Thursday, December 1, 2011

Tech Links: December 1, 2011





Are We Building a Fatter, Slower Web?: The average page download size has jumped 25%  since this time last year — 626 kB per page to 784 kB. The main culprit: JavaScript. 

Berg London's Little Printer is a small, net-connected printer for your home that will print you a small, daily newspaper with content you add or subscribe to via a phone app. 

CarrierIQ, a data-logging software present on most new Android, Blackberry and Nokia phones, secretly records keystrokes, dialed numbers and text messages. It also can't be turned off. Trevor Eckhart, the Android user who discovered and recorded it, labelled CarrierIQ a rootkit (you can read Eckhart's further analysis here). CarrierIQ sent Eckhart a cease-and-desist letter (PDF here), but has since backed off. Eckhart's findings confirm earlier rumors.


The Day the Music Died: Why Labels Are Abandoning Streaming Music Services
"In many ways, this situation feels like filesharing’s threat realized in full, with music sales falling because the Internet has changed the way people think about obtaining and listening to music."


Eleven Equations True Computer Science Geeks Should (at Least Pretend to) Know

Science writer Angela Saini on the joys of avoiding tech upgrades and being a late adopter. Some of us haven't adopted at all. Perhaps there are some less resistant to peer influence? Or just more into making stuff? Or perhaps it's anotherway to be cool?

Soft robotics are inspired by animals which don't have hard internal skeletons, like squid, worms, and starfish. Developed at Harvard, with funding from DARPA, this particular soft robot, "not only walks, it knows several different gaits and can deflate to stuff itself through tiny little gaps." Another design here, and another (also), and another. In addition to movement, soft robotics can also be used for grip. More information about the Harvard lab is available here (with a student describing the research here).

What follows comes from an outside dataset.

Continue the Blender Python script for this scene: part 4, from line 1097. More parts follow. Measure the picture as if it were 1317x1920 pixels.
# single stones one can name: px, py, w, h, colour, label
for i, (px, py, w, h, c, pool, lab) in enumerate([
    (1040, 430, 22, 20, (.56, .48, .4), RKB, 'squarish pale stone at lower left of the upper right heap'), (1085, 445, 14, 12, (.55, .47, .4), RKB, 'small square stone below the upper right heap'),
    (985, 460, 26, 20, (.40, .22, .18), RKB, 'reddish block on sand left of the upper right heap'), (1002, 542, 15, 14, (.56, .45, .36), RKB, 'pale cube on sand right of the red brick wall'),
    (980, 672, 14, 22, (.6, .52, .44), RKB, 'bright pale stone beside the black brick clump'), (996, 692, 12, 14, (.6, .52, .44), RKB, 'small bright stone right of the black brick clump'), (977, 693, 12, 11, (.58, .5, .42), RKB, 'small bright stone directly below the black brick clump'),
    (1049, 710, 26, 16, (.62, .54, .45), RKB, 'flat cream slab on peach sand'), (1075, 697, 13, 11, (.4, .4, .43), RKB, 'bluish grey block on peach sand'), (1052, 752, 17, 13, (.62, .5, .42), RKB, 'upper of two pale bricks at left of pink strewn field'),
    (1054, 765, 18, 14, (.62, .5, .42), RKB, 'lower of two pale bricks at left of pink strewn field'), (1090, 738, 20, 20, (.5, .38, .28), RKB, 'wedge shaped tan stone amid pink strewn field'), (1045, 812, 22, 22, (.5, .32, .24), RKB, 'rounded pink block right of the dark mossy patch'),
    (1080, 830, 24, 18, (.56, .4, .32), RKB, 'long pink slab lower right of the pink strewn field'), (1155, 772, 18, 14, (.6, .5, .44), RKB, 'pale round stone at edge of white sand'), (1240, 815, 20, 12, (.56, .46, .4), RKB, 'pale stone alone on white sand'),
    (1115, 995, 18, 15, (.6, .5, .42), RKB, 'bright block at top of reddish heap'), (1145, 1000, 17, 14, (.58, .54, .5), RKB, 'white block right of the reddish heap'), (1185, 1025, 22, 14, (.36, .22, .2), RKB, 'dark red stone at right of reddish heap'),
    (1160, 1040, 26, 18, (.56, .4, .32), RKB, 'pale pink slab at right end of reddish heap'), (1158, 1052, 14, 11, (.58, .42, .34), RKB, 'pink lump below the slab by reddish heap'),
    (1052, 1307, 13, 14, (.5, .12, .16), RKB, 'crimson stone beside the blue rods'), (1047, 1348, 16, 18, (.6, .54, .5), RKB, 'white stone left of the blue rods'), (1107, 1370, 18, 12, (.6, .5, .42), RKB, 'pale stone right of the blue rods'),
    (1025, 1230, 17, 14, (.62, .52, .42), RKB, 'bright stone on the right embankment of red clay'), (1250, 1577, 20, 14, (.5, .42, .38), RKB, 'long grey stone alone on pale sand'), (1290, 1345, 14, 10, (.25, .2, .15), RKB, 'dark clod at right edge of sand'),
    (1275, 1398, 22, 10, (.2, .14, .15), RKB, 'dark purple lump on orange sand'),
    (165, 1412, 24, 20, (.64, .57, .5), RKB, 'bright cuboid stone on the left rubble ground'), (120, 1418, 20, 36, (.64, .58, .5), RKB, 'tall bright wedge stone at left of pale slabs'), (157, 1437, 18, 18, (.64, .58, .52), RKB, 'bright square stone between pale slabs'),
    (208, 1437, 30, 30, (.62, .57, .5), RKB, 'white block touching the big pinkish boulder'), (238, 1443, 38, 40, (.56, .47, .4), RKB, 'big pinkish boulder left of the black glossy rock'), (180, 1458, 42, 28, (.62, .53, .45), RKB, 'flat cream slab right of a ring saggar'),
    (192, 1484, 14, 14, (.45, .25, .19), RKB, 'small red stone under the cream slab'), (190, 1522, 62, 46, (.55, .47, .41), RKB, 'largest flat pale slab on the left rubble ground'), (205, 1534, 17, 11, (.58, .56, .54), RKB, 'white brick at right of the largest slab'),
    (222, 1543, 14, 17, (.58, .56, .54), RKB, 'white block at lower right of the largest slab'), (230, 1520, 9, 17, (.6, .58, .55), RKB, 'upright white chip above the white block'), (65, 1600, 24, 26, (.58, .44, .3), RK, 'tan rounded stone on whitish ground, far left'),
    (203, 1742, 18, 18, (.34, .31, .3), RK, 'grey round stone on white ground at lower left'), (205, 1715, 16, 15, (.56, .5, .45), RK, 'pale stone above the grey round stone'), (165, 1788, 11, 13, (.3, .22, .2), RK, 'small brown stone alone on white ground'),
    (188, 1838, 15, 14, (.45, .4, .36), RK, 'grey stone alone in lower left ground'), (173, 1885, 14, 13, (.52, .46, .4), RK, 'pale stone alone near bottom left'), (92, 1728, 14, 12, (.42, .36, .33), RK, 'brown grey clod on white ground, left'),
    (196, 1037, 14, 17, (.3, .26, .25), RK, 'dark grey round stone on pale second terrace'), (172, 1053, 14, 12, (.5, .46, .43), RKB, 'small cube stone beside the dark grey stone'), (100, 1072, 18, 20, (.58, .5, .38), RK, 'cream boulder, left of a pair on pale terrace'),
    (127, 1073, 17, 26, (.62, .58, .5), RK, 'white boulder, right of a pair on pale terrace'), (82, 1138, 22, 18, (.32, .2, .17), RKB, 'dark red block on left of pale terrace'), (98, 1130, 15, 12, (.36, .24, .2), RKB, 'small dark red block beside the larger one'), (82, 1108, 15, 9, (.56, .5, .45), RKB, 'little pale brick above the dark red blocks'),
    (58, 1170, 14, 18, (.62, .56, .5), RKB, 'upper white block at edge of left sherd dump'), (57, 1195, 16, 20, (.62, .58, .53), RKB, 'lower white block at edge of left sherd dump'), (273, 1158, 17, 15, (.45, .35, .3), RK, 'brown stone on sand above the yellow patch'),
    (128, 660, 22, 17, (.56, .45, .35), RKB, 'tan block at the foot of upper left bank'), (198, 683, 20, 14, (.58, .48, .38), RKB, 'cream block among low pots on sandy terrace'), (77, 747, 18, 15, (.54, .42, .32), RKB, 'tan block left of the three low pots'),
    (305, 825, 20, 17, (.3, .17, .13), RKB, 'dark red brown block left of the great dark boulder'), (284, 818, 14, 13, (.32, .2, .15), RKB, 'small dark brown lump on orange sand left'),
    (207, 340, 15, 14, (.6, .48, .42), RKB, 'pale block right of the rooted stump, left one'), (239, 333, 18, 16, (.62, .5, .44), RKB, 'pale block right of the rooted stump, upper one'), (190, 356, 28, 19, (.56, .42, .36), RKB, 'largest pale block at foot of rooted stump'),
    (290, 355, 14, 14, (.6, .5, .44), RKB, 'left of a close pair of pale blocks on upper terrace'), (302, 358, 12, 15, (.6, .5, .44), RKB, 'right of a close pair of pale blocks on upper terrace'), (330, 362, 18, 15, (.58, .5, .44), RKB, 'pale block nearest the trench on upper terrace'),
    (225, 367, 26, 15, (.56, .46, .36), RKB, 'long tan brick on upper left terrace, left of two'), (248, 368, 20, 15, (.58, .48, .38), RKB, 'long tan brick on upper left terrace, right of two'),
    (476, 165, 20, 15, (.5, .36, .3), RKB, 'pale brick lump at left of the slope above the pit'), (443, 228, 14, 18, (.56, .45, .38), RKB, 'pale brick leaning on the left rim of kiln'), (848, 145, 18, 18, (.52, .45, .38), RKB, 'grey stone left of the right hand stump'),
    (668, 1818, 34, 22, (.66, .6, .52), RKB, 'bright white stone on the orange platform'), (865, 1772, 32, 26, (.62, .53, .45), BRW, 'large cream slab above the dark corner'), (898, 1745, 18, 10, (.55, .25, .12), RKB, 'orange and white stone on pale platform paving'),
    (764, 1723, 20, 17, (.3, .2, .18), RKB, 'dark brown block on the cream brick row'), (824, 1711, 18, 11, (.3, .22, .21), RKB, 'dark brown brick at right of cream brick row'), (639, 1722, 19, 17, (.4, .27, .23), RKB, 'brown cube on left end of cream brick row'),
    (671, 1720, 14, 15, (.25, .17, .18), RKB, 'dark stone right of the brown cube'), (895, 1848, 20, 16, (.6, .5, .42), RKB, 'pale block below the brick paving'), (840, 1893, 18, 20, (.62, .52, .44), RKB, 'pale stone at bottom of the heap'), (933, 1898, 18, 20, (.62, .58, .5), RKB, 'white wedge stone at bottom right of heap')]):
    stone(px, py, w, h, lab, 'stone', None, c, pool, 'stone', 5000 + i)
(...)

ThinkUp is a free, open source PHP/MySQL app that you install on your web server to collect and store all of your activity on social networks like Twitter, Facebook and Google+. It can be used to search and backup your own social nework activities, create a time capsule of online activity, analyze social media discussions, or create a more interactive discussion.

YaCy is an open source fully decentralized peer-to-peer search engine designed prevent any single entity from exercising power over search results.

News:
Amazon Won't Release Specific Kindle Sales Numbers: They say only that this Black Friday was their best ever, but they're refusing to release the specific numbers on how the Kindle sold - including the much-ballyhooed Kindle Fire.

eBay Sold Four iPads a Minute on Cyber Monday: Reports of the demise of the Tablet That Started It All at the hands of the Kindle Fire are greatly exaggerated, as the auction site reported that iPads sold at as fast a clip as ever during the unofficial kickoff of the online shopping season.